En réduisant l’espace, en congédiant les sollicitations extérieures, en fermant les portes, cela force à la rencontre. Le face-à-face devient inéluctable et la confrontation, une question de survie. En résumé, le huis clos évite l’évitement.

 

Dans votre processus d’écriture, vous portez une attention particulière à… ?

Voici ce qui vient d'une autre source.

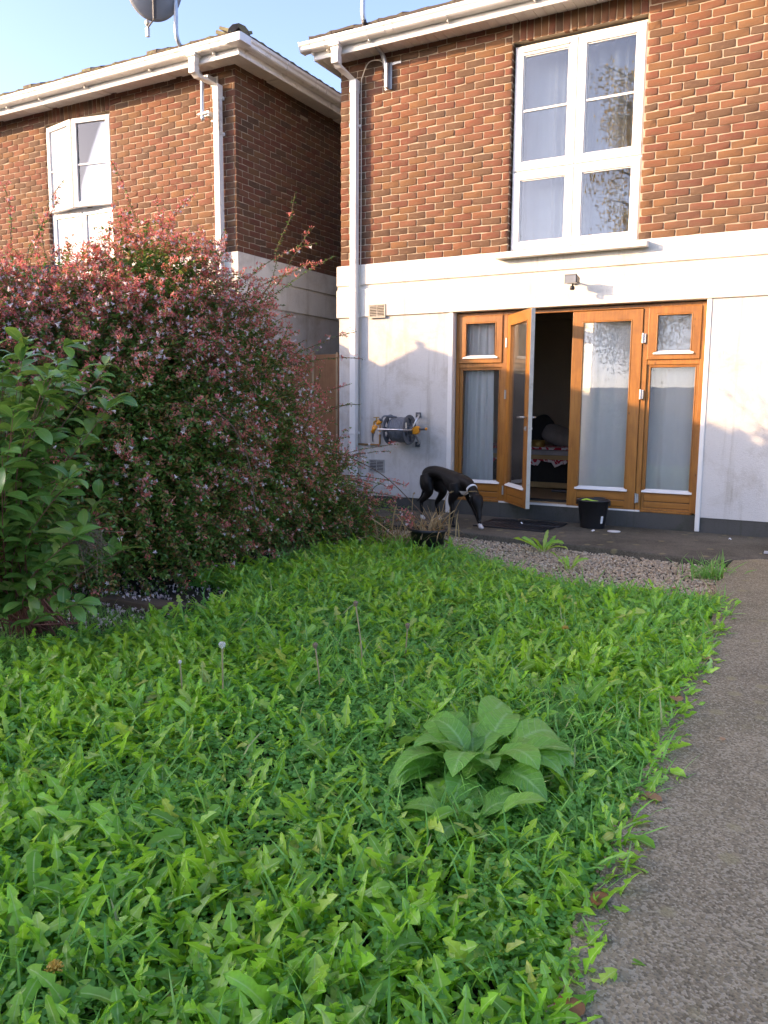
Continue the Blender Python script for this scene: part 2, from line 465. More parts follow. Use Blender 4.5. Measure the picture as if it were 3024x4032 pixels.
# ================================================================== brick pieces
def brick_template(seed):
    r = np.random.default_rng(seed)
    us = np.array([0, .035, .5, .965, 1.0]) - .5
    vs = np.array([0, .11, .89, 1.0]) - .5
    W, H, D = .2145, .0655, .05
    V = []; nu, nv = len(us), len(vs)
    sl = r.normal(0, .0022, 2)
    for j, v in enumerate(vs):
        for i, u in enumerate(us):
            edge = i in (0, nu - 1) or j in (0, nv - 1)
            x = u * W + r.normal(0, .0016); z = v * H + r.normal(0, .0018) + sl[0] * u * 1.2
            y = (.0022 if edge else 0) + r.normal(0, .0008) + sl[1] * u * .35
            if i in (0, nu - 1) and j in (0, nv - 1):
                x *= .985 - abs(r.normal(0, .012)); z *= .93 - abs(r.normal(0, .06)); y += .0012
            V.append((x, y, z))
    F = []
    for j in range(nv - 1):
        for i in range(nu - 1):
            a = j * nu + i
            F += [(a, a + 1, a + nu + 1), (a, a + nu + 1, a + nu)]
    ring = [i for i in range(nu)] + [j * nu + nu - 1 for j in range(1, nv)] + [(nv - 1) * nu + i for i in range(nu - 2, -1, -1)] + [j * nu for j in range(nv - 2, 0, -1)]
    b0 = len(V)
    for i in ring:
        V.append((V[i][0], D, V[i][2]))
    for k_ in range(len(ring)):
        a, b = ring[k_], ring[(k_ + 1) % len(ring)]
        F += [(a, b0 + k_, b0 + (k_ + 1) % len(ring)), (a, b0 + (k_ + 1) % len(ring), b)]
    F = [(a, c, b) for a, b, c in F] if False else F
    return np.array(V, np.float32), np.array(F, np.int32)
BT = [brick_template(100 + i) for i in range(14)]
BM = [mesh_np('brick', v, f, None, MAT['brick']) for v, f in BT]

def course_bricks(u0, u1, z0, nrow, ph, holes, pitch=.225, flip=0):
    """list of (u centre, z centre, width) for stretcher bond, cut round the holes"""
    out = []
    for r_ in range(nrow):
        z = z0 + ph * (r_ + .5)
        spans = [(u0, u1)]
        for hx0, hx1, hz0, hz1 in holes:
            if hz0 < z < hz1:
                new = []
                for a, b in spans:
                    if hx0 > a: new.append((a, min(b, hx0)))
                    if hx1 < b: new.append((max(a, hx1), b))
                spans = [s for s in new if s[1] - s[0] > .01]
        off = u0 - (pitch / 2 if (r_ + flip) % 2 else 0)
        for a, b in spans:
            k0 = int(math.floor((a - off) / pitch)) - 1
            for kk in range(k0, k0 + int((b - a) / pitch) + 4):
                p, q = off + kk * pitch + .005, off + (kk + 1) * pitch - .005
                p, q = max(p, a), min(q, b)
                if q - p > .025:
                    out.append(((p + q) / 2, z, q - p))
    return out

def build_bricks(items, parent, limit, key):
    """items: (position, Z rotation, width, height, upright). The ones that show largest become single bricks, the others one joined part."""
    items = [(p, rz, w, h, up, random.randrange(len(BT))) for p, rz, w, h, up in items]
    items.sort(key=key)
    for p, rz, w, h, up, t in items[:limit]:
        o = bpy.data.objects.new('brick', BM[t])
        o.location = (p[0], p[1], p[2])
        o.rotation_euler = (0, R(90) if up else 0, rz) if not up else (0, R(90), rz)
        o.scale = (w / .2145, 1, h / .0655)
        link(o, parent)
    VV = []; FF = []; n = 0
    for p, rz, w, h, up, t in items[limit:]:
        v, f = BT[t]
        v = v * np.array([w / .2145, 1, h / .0655], np.float32)
        if up: v = np.stack([v[:, 2], v[:, 1], -v[:, 0]], 1)
        c, s = math.cos(rz), math.sin(rz)
        v = np.stack([v[:, 0] * c - v[:, 1] * s, v[:, 0] * s + v[:, 1] * c, v[:, 2]], 1) + np.array(p, np.float32)
        VV.append(v); FF.append(f + n); n += len(v)
    if VV:
        o = put('brickwork', mesh_np('brickwork', np.concatenate(VV), np.concatenate(FF), None, MAT['brick']), parent)
        tag(o, kind='stuff')

# ================================================================== eaves pieces
GUT = [(-.305, .005), (-.40, .0), (-.418, .012), (-.424, .045), (-.440, .062), (-.446, .088), (-.436, .092), (-.428, .070), (-.412, .052), (-.404, .018), (-.320, .016), (-.316, .088), (-.305, .088)]

def eave_front(house, x0, x1, yw, soff, fz, dirty, miter_r=False, end_l=False, brackets=(), joints=(), boards=(0, 0)):
    """soffit boards, fascia and gutter along x; yw = wall plane"""
    mg = MAT['upvc_dirty'] if dirty else MAT['upvc']
    s = MB().box(x0, x1, yw - .285, yw + .1, soff + .012, soff + .02).obj('soffit', MAT['pvc_soffit'], house)
    x = boards[0]
    me = None
    i = 0
    while x < boards[1]:
        dz = 0.0
        b = MB().box(-.0485, .0485, -.283, .002, -.004, .011)
        if me is None: me = b.obj('soffit_board', MAT['pvc_soffit'], s, .003).data; o = s.children[-1]
        else: o = put('soffit_board', me, s); bb = o.modifiers.new('bevel', 'BEVEL'); bb.width = .003; bb.limit_method = 'ANGLE'
        o.location = (x, yw, soff + rng.normal(0, .0012))
        if i % 11 == 5 and dirty: o.location.z += .03        # sagging gap shows dark
        x += .101; i += 1
    f = MB().prof([(yw - .305, fz), (yw - .285, fz), (yw - .285, fz + .17), (yw - .300, fz + .17), (yw - .300, fz + .045), (yw - .308, fz + .04), (yw - .312, fz + .02)], 'x', x0, x1).obj('fascia', MAT['upvc'], house, .002)
    g0 = x0 - (.12 if end_l else 0)
    g = MB().prof([(yw + a, fz + .075 + b) for a, b in GUT], 'x', g0, x1).obj('gutter', mg, house, .002)
    if end_l:
        MB().prof([(yw - .30, fz + .072), (yw - .405, fz + .068), (yw - .43, fz + .11), (yw - .452, fz + .170), (yw - .30, fz + .168)], 'x', g0 - .012, g0).obj('gutter_end', mg, g)
    for bx in brackets:
        MB().prof([(yw + a * 1.012 + (.002), fz + .075 + b * 1.03 - .003) for a, b in GUT], 'x', bx - .014, bx + .014).box(bx - .007, bx + .007, yw - .36, yw - .31, fz + .045, fz + .075).obj('gutter_bracket', mg, g, .002)
    for bx in joints:
        for d_ in (-.05, .05):
            MB().prof([(yw + a * 1.012 + .002, fz + .075 + b * 1.03 - .003) for a, b in GUT], 'x', bx + d_ - .02, bx + d_ + .02).obj('gutter_joint', mg, g, .002)
    return g

def downpipe(house, x, yw, ztop, zbot, out_y, fz, mat, clips, shift=0.0, wid=.08):
    """hopper outlet on the gutter, offset bends, square pipe"""
    p = MB()
    h = wid / 2
    yp = yw - .035 - h
    yo = yw - .37
    xo = x + shift
    p.box(xo - .062, xo + .062, yo - .058, yo + .05, fz + .055, fz + .155)                 # running outlet
    p.prof([(xo - .055, fz + .055), (xo + .055, fz + .055), (xo + h, fz - .03), (xo - h, fz - .03)], 'y', yo - h, yo + h)
    p.box(xo - h - .004, xo + h + .004, yo - h - .004, yo + h + .004, fz - .12, fz - .03)
    z1, z2 = fz - .10, ztop
    c = [(-h, -h), (h, -h), (h, h), (-h, h)]
    vs = [(xo + a, yo + b, z1) for a, b in c] + [(x + a, yp + b, z2) for a, b in c]
    vs = [(vx, vy, vz - (.05 if i in (2, 3) else 0)) for i, (vx, vy, vz) in enumerate(vs)]
    p.add(vs, [(0, 1, 2, 3), (4, 5, 6, 7), (0, 1, 5, 4), (1, 2, 6, 5), (2, 3, 7, 6), (3, 0, 4, 7)])
    p.box(x - h - .005, x + h + .005, yp - h - .005, yp + h + .005, z2 - .13, z2 + .01)
    p.box(x - h, x + h, yp - h, yp + h, zbot, z2 - .02)
    o = p.obj('downpipe', mat, house, .006)
    for z in clips:
        MB().box(x - h - .004, x + h + .004, yp - h - .004, yw - .002, z - .016, z + .016).box(x + h, x + h + .028, yw - .05, yw - .04, z - .012, z + .012).obj('pipe_clip', mat, o, .003)
    return o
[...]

En écrivant, je porte une attention particulière à ce que j’aime lorsque je lis : les personnages et le rythme.
Les personnages : si vous avez eu le courage de lire les réponses aux précédentes questions, vous vous en doutez, l’être humain me fascine. Capable du pire comme du meilleur, Janus d’ombre et de lumière, c’est un mystère infini, un continent sans limite à explorer. J’aime découvrir, imaginer, suivre les destinées de chacune et chacun et les écrire pour les dévoiler. Comme si je tentais de reconstituer le vaste puzzle de nos humanités éparpillées. Pour comprendre nos douleurs, nos peurs, nos joies, nos blessures qui, malgré la diversité de leurs expressions, nous restent communes. Et qui sait découvrir un lieu partagé de paix. Mais pour parvenir à cet endroit, que d’ombres et de tragédies à traverser… Donc la trajectoire de mes personnages, les événements qui les ont forgés, leur façon spécifique de réagir et de voir le monde sont au centre de mon écriture.
Le rythme : j’adore être incapable de lâcher un livre et vivre une mini déprime lorsque je l’ai terminé, et le rythme, pour moi, est un ingrédient essentiel pour obtenir ce résultat. Une question d’équilibrage subtil entre les renversements de situations, les temps suspendus qui tiennent en haleine et les moments de narration longs qui permettent de reprendre son souffle.

 

Une habitude d’écriture inavouable ?

Inavouable, c’est que ce que l’on ne peut ni ne veut reconnaître. Secret, honteux, obscur. Un vice. Jean-Bertrand Pontalis disant d’ailleurs : « Écrire est un vice impuni. Pourquoi quitter l’heureuse place du lecteur pour chercher à s’imposer comme auteur ? ». Après avoir tenté d’éviter votre question en étalant une fine couche de pédanterie, je vais tenter de jouer le jeu. Quand je suis sur un texte, j’ai en tâche de fond dans ma tête deux ou trois autres textes. Mon cahier à projet ressemble à un hérisson arc-en-ciel (référence aux mini Post-it de toutes les couleurs pour marquer les pages). Mais je pense que ce qui est encore plus inavouable, c’est que je n’écris pas, j’écoute. Ce sont les personnages qui écrivent l’histoire. Une fois que je les ai mis au monde, je dialogue avec eux et ils ont des idées très arrêtées sur ce qui va leur arriver. Et il est rare que j’ai le dernier mot. FIN.